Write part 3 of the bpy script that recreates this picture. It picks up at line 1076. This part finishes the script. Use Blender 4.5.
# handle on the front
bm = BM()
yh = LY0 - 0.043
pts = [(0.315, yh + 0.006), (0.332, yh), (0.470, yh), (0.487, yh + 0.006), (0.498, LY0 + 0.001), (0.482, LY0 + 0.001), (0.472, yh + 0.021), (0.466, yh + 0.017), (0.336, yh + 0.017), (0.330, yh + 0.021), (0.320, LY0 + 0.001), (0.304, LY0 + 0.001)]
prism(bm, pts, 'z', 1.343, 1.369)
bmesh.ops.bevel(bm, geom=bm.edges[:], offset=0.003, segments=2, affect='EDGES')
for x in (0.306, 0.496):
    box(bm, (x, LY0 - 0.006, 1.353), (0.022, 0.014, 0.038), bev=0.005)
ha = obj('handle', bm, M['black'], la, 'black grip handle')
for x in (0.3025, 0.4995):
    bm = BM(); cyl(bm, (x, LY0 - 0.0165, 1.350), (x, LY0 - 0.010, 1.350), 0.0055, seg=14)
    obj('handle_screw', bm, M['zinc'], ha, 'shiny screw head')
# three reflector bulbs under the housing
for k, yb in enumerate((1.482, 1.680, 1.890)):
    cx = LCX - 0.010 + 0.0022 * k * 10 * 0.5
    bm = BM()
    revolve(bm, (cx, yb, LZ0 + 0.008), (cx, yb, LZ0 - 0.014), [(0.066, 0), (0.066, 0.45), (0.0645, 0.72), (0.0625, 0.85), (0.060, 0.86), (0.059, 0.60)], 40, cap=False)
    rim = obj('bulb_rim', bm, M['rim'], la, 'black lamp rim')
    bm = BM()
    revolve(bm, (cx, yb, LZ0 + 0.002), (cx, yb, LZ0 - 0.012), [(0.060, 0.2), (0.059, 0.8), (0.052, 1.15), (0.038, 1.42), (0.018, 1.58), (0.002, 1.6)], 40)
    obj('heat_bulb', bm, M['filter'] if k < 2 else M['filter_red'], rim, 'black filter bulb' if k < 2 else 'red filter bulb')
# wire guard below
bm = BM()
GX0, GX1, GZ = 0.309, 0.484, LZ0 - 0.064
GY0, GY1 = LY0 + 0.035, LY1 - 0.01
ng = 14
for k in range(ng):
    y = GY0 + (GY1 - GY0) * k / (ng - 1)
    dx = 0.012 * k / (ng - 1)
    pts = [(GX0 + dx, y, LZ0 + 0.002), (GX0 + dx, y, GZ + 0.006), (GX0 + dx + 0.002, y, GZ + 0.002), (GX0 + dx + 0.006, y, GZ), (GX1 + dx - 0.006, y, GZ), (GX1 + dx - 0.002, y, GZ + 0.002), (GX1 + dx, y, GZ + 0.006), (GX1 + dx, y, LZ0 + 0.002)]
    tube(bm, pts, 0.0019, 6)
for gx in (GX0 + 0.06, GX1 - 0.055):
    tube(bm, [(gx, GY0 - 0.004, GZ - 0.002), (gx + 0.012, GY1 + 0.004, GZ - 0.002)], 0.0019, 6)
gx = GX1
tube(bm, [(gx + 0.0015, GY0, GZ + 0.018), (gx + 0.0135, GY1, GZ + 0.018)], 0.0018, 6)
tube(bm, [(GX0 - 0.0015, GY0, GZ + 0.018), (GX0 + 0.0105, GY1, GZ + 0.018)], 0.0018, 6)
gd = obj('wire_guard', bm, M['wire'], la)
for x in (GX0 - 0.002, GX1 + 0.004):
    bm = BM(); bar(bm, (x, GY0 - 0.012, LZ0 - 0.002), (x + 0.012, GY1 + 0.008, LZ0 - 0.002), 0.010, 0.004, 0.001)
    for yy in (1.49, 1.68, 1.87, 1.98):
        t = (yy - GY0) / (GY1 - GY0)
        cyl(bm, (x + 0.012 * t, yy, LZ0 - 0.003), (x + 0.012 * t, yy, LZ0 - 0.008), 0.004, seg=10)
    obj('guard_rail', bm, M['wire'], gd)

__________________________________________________

* _What this task involves_:
Extract the whole listing, character for character.

* _Task result_:
Write part 3 of the bpy script that recreates this picture. It picks up at line 1076. This part finishes the script. Use Blender 4.5.
# handle on the front
bm = BM()
yh = LY0 - 0.043
pts = [(0.315, yh + 0.006), (0.332, yh), (0.470, yh), (0.487, yh + 0.006), (0.498, LY0 + 0.001), (0.482, LY0 + 0.001), (0.472, yh + 0.021), (0.466, yh + 0.017), (0.336, yh + 0.017), (0.330, yh + 0.021), (0.320, LY0 + 0.001), (0.304, LY0 + 0.001)]
prism(bm, pts, 'z', 1.343, 1.369)
bmesh.ops.bevel(bm, geom=bm.edges[:], offset=0.003, segments=2, affect='EDGES')
for x in (0.306, 0.496):
    box(bm, (x, LY0 - 0.006, 1.353), (0.022, 0.014, 0.038), bev=0.005)
ha = obj('handle', bm, M['black'], la, 'black grip handle')
for x in (0.3025, 0.4995):
    bm = BM(); cyl(bm, (x, LY0 - 0.0165, 1.350), (x, LY0 - 0.010, 1.350), 0.0055, seg=14)
    obj('handle_screw', bm, M['zinc'], ha, 'shiny screw head')
# three reflector bulbs under the housing
for k, yb in enumerate((1.482, 1.680, 1.890)):
    cx = LCX - 0.010 + 0.0022 * k * 10 * 0.5
    bm = BM()
    revolve(bm, (cx, yb, LZ0 + 0.008), (cx, yb, LZ0 - 0.014), [(0.066, 0), (0.066, 0.45), (0.0645, 0.72), (0.0625, 0.85), (0.060, 0.86), (0.059, 0.60)], 40, cap=False)
    rim = obj('bulb_rim', bm, M['rim'], la, 'black lamp rim')
    bm = BM()
    revolve(bm, (cx, yb, LZ0 + 0.002), (cx, yb, LZ0 - 0.012), [(0.060, 0.2), (0.059, 0.8), (0.052, 1.15), (0.038, 1.42), (0.018, 1.58), (0.002, 1.6)], 40)
    obj('heat_bulb', bm, M['filter'] if k < 2 else M['filter_red'], rim, 'black filter bulb' if k < 2 else 'red filter bulb')
# wire guard below
bm = BM()
GX0, GX1, GZ = 0.309, 0.484, LZ0 - 0.064
GY0, GY1 = LY0 + 0.035, LY1 - 0.01
ng = 14
for k in range(ng):
    y = GY0 + (GY1 - GY0) * k / (ng - 1)
    dx = 0.012 * k / (ng - 1)
    pts = [(GX0 + dx, y, LZ0 + 0.002), (GX0 + dx, y, GZ + 0.006), (GX0 + dx + 0.002, y, GZ + 0.002), (GX0 + dx + 0.006, y, GZ), (GX1 + dx - 0.006, y, GZ), (GX1 + dx - 0.002, y, GZ + 0.002), (GX1 + dx, y, GZ + 0.006), (GX1 + dx, y, LZ0 + 0.002)]
    tube(bm, pts, 0.0019, 6)
for gx in (GX0 + 0.06, GX1 - 0.055):
    tube(bm, [(gx, GY0 - 0.004, GZ - 0.002), (gx + 0.012, GY1 + 0.004, GZ - 0.002)], 0.0019, 6)
gx = GX1
tube(bm, [(gx + 0.0015, GY0, GZ + 0.018), (gx + 0.0135, GY1, GZ + 0.018)], 0.0018, 6)
tube(bm, [(GX0 - 0.0015, GY0, GZ + 0.018), (GX0 + 0.0105, GY1, GZ + 0.018)], 0.0018, 6)
gd = obj('wire_guard', bm, M['wire'], la)
for x in (GX0 - 0.002, GX1 + 0.004):
    bm = BM(); bar(bm, (x, GY0 - 0.012, LZ0 - 0.002), (x + 0.012, GY1 + 0.008, LZ0 - 0.002), 0.010, 0.004, 0.001)
    for yy in (1.49, 1.68, 1.87, 1.98):
        t = (yy - GY0) / (GY1 - GY0)
        cyl(bm, (x + 0.012 * t, yy, LZ0 - 0.003), (x + 0.012 * t, yy, LZ0 - 0.008), 0.004, seg=10)
    obj('guard_rail', bm, M['wire'], gd)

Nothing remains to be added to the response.